Well-established, dividend paying businesses have been cast as the tortoises of the equity world for the past decade or longer, steadily shoring up their balance sheets while tech hares shoot past them.
Even managers with a value tilt admit that growth has been the place to be ever since the financial crisis, at least, that is, until central banks started hiking rates.
Fran Radano, who manages The North American Income Trust, concedes that “when rates are zero and capital is free, you want to be in growth. When rates are zero, valuation doesn’t matter. When there is a cost of capital and money isn’t free, that makes it a more difficult backdrop.”
Borrowing costs have risen dramatically this year, however, making capital allocation much more important and bringing valuations back to the fore. This could lead to a sea change in the types of companies – and equity funds – that will do well going forward.
“With money expensive, having a great balance sheet like Home Depot is worth more than it was a few years ago. Companies can go on the offensive with that balance sheet,” Radano pointed out.
While Radano said that this is “not a great story to tell at a cocktail party”, it means the companies he buys have many qualities that investors should covet, such as increasing dividends, strong balance sheets and low levels of debt. “These are not venture capital, change the world stocks, they are established businesses,” he said.
To illustrate how unloved the value story is currently, value stocks are trading at 13-14x earnings, whereas growth stocks are trading at 25-26x, which is at least ~1.5 standard deviations above the historical norm, as the below chart shows.
Radano expects the spread between value and growth stocks to start narrowing once the US Federal Reserve stops hiking rates and markets grow accustomed to a new normal with interest rates at about 4%. “We have great companies trading below 15x earnings. Genuine Parts is trading at 14x,” Radano said. “To me, that’s crazy.”
Genuine Parts is a recent addition to the portfolio, replacing Home Depot, which Radano sold a couple of months ago because it was trading at well over 20x earnings. He expects demand for Home Depot’s products to fall because fewer people are moving house given that long-term mortgage rates have gone up, and people overspent on home improvements during lockdown.
In selling Home Depot, which he still believes to be a great company, Radano faced a dilemma shared by many fundamental investors running concentrated portfolios. “It doesn’t feel great to sell Home Depot because you don’t have to worry about it. Generally, it does the right things. It has a good balance sheet so has been able to spend and invest.”

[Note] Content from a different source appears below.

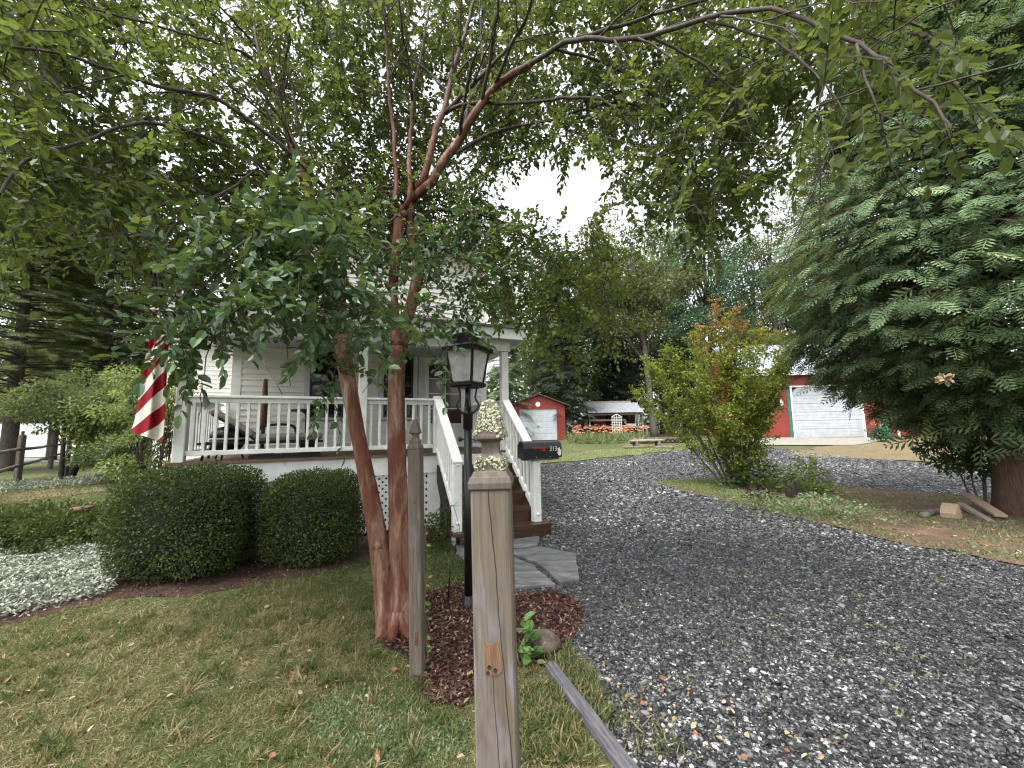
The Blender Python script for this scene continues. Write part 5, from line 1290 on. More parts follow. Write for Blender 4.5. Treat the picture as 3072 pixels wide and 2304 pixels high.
# island shrub
ib = G(1592, 1052)
sb = empty('crape_myrtle_shrub', ib, 0, 'bushy yellow-green shrub with bronze tips growing from the gravel island', 'shrub')
HS = top(1600, 650, ib[1])
q = MB(); ps, ds, ns, rr, tp = [], [], [], [], []
stems_ = [(-.15, .1, 1.), (.2, -.1, .93), (-.5, .2, .86), (.55, .1, .88), (-1.0, -.2, .80), (1.0, .2, .86), (-1.5, .1, .74), (1.45, -.1, .80), (-2.1, -.1, .68), (1.85, .3, .76), (-1.2, -.7, .6), (.8, -.8, .62), (.1, -.9, .7), (-.4, .9, .8), (.6, .9, .8), (-1.7, .6, .68), (1.5, .6, .82), (-2.3, .3, .52), (-.7, -.9, .40), (.5, -.6, .45), (1.2, -.4, .7), (.3, .3, .9)]
for x, y, hh in stems_:
    h = HS * hh * 1.01; t0 = np.array([x * .1, y * .1, -.05]); t3 = np.array([x, y, h]); md = np.array([x * .55, y * .5, h * .52])
    c_ = spline([t0, t0 * .6 + md * .4, md, t3], .05); q.tube(c_[::3], np.linspace(.028, .005, len(c_[::3])), 6)
    for k in range(int(50 + 40 * hh)):
        f = rng.uniform(.14 if rng.random() < .35 else .4, 1); p0 = c_[int(f * (len(c_) - 1))]
        L = rng.uniform(.18, .62) * (1.12 - .75 * f) + .07; d_ = unit(np.array([rng.normal(), rng.normal(), rng.uniform(.1, 1.)]) + np.array([x, y, 0]) * .2); p1 = p0 + d_ * L
        if rng.random() < .4: q.tube([p0, p1], [.004, .0015], 4)
        n = int(14 + 26 * L); tt = rng.uniform(.05, 1.08, n)[:, None]
        ps.append(p0 + (p1 - p0) * tt + rng.normal(0, .035, (n, 3))); ds.append(d_ * .6 + rng.normal(0, .7, (n, 3))); ns.append(rng.normal(0, .5, (n, 3)) + [0, 0, .9]); rr.append(np.clip(rng.normal(.45 + rng.normal(0, .12) + .1 * f, .18, n), 0, 1)); tp.append(np.full(n, f * hh + rng.normal(0, .08)))
q.build('stems', M['barkgrey'], sb)
ps, ds, ns, rr, tp = np.vstack(ps), np.vstack(ds), np.vstack(ns), np.concatenate(rr), np.concatenate(tp)
ps[:, 2] = np.maximum(ps[:, 2], .03)
k = tp > .80
scatter('foliage', ps[~k], ds[~k], ns[~k], .062 * rng.uniform(.6, 1.3, (~k).sum()), M['shrubleaf'], LEAFW, rr[~k], sb)
scatter('new_growth', ps[k], ds[k] + [0, 0, .5], ns[k], .055 * rng.uniform(.6, 1.2, k.sum()), M['shrubtip'], LEAFW, rr[k], sb)
print('shrub leaves', len(ps))
# left woods
layered('pine_tree', 'dark pine with the visible trunk at the left edge behind the rail fence', at(28, 19), 15, 4.6, 3.2, M['pine'], 330, .62, M['bark'], .32, droop=.3, taper=.55, per=11, updown=.1)
layered('pine_tree', 'olive green pine behind the light green bush, left of the flag', at(215, 22), top(215, 300, 22), 4.0, 2.5, M['pine'], 400, .62, M['bark'], .25, droop=.35, taper=.6, per=11, updown=.1)
layered('pine_tree', 'pine whose lower boughs hang over the white vinyl fence', at(120, 27), top(120, 380, 27), 4.6, 2.6, M['pine'], 300, .7, M['bark'], .25, droop=.3, taper=.5, per=11, updown=.1)
woody('oak_tree', 'tall leafy tree behind the white side wing of the house', at(355, 30), top(355, 330, 30), 4.5, 4, 4, M['oak'], 12000, .26, 42, .3, M['bark'])
woody('oak_tree', 'tall loose tree standing at the far left beyond the pines', at(-40, 34), top(-40, 300, 34), 6, 5, 4, M['oak'], 12000, .28, 42, .35, M['bark'])
mb_ = G(140, 1036); woody('multi_stem_tree', 'small dark tree with several thin trunks beside the rail fence', mb_, top(150, 800, mb_[1]), 1.9, 1.6, 1.5, M['pine'], 8000, .12, 46, .08, M['bark'], 'tree', None, (.2, 0), 4, shape=LEAF)
woody('leafy_bush', 'light green rounded bush left of the flag', at(275, 15), top(275, 790, 15), 1.9, 1.6, .2, M['lightbush'], 12000, .11, 60, .05, M['bark'], 'bush', None, (0, 0), 4, shape=LEAFW, clr=.25)
woody('leafy_bush', 'low dark bush at the foot of the light green bush', at(285, 13.2), top(285, 925, 13.2), 1.5, 1.0, .1, M['oak'], 6000, .10, 40, .04, M['bark'], 'bush', None, (0, 0), 4, shape=LEAFW, clr=.25)
woody('leafy_shrub', 'airy shrub growing between the left porch post and the white side wing', HL(-5.6, 2.6, 0), 3.0, .85, .7, .4, M['lightbush'], 5200, .06, 46, .03, M['bark'], 'shrub', None, (0, 0), 5, shape=LEAFW, clr=.24)
woody('oak_tree', 'mid green tree filling the view between the pines at the left', at(90, 36), top(90, 520, 36), 5.5, 4, .5, M['pine'], 16000, .28, 60, .3, M['bark'])
woody('oak_tree', 'dark leafy tree just left of the flag, behind the light green bush', at(300, 25), top(300, 520, 25), 3.6, 3, .5, M['olive'], 16000, .2, 60, .25, M['bark'])
# woods behind the outbuildings
woody('woodland_tree', 'dark green tree behind the right porch post', at(1215, 36), top(1215, 620, 36), 4.2, 3.5, .5, M['oak'], 16000, .22, 60, .3, M['bark'])
woody('woodland_tree', 'dark green tree right behind the potting shelter roof', at(1345, 40), top(1345, 640, 40), 4.6, 3.5, .5, M['spruce'], 18000, .24, 60, .3, M['bark'])
woody('woodland_tree', 'dark understory tree between the leaning grey trunk and the island shrub', at(1480, 44), top(1480, 680, 44), 5.2, 3.5, .3, M['oak'], 18000, .26, 60, .3, M['bark'])
layered('hemlock_tree', 'soft green hemlock just beyond the right end of the porch', at(1092, 29), top(1092, 600, 29), 2.3, .6, M['hemlock'], 260, .6, M['bark'], .14, droop=.35, taper=.7, per=9)
layered('spruce_tree', 'dark spruce whose boughs hang over the small red garage', at(1215, 30.5), top(1215, 560, 30.5), 2.9, 1.5, M['spruce'], 240, .75, M['bark'], .25, droop=.3, taper=.7, per=9)
layered('spruce_tree', 'very dark spruce between the small garage and the potting shelter', at(1290, 38), top(1290, 560, 38), 4.2, 1., M['spruce'], 260, .9, M['bark'], .28, droop=.3, taper=.7, per=9)
woody('woodland_tree', 'leaning grey-trunked tree rising behind the potting shelter', at(1412, 34), top(1380, 470, 34), 5.2, 4, 5.5, M['olive'], 15000, .27, 55, .30, M['barkgrey'], lean=(-1.4, 0))
woody('woodland_tree', 'full blue-green tree behind the yellow-green island shrub', at(1545, 40), top(1545, 440, 40), 5.4, 4.6, 5, M['bluegreen'], 21000, .27, 70, .35, M['bark'], clr=.22)
woody('woodland_tree', 'thin olive tree with sky showing through, between the blue-green trees', at(1695, 44), top(1695, 345, 44), 4.6, 4, 5, M['olive'], 15000, .25, 44, .25, M['barkgrey'])
woody('woodland_tree', 'blue-green tree behind the red barn roof, beside the drooping evergreen', at(1815, 42), top(1815, 385, 42), 5.5, 4.5, 4, M['bluegreen'], 17000, .27, 60, .35, M['bark'])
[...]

Radano finds it useful to imagine what stocks he would pick if he was starting a new fund with a blank sheet of paper. “Would Home Depot make the portfolio? Probably not.”
Over the past 12 months, the North American Income Trust has also sold out of TC Energy, VF Corporation, CI Financial, HanesBrands and Hannon Armstrong Sustainable Infrastructure.
The £481m trust now holds 36 stocks, having added Enbridge, Essential Utilities, Keurig Dr Pepper and the aforementioned Genuine Parts.
Genuine Parts has paid a growing dividend for 67 years, has a strong balance sheet and is attractively valued. The auto sector has been out of favour so Genuine Parts had a couple of slow quarters and Radano took advantage of the mispricing. “It’s the third time we’ve owned it in 11 years, which is rare for a low turnover portfolio,” he noted.
At an industry level, Radano favours capital intensive industries with high barriers to entry, few competitors and pricing power, such as railways, waste disposal and industrial air products. Capital intensity can be a double edged sword and is not an advantage in every sector, so he looks for different attributes in each industry.
Genuine Parts fits into this narrative of high barriers to entry. Its NAPA Auto Parts brand has a huge supply chain so it can get spare parts to garages faster than its competitors. “If your car breaks down you have to fix it, recession or not. It’s completely non-discretionary,” Radano explained.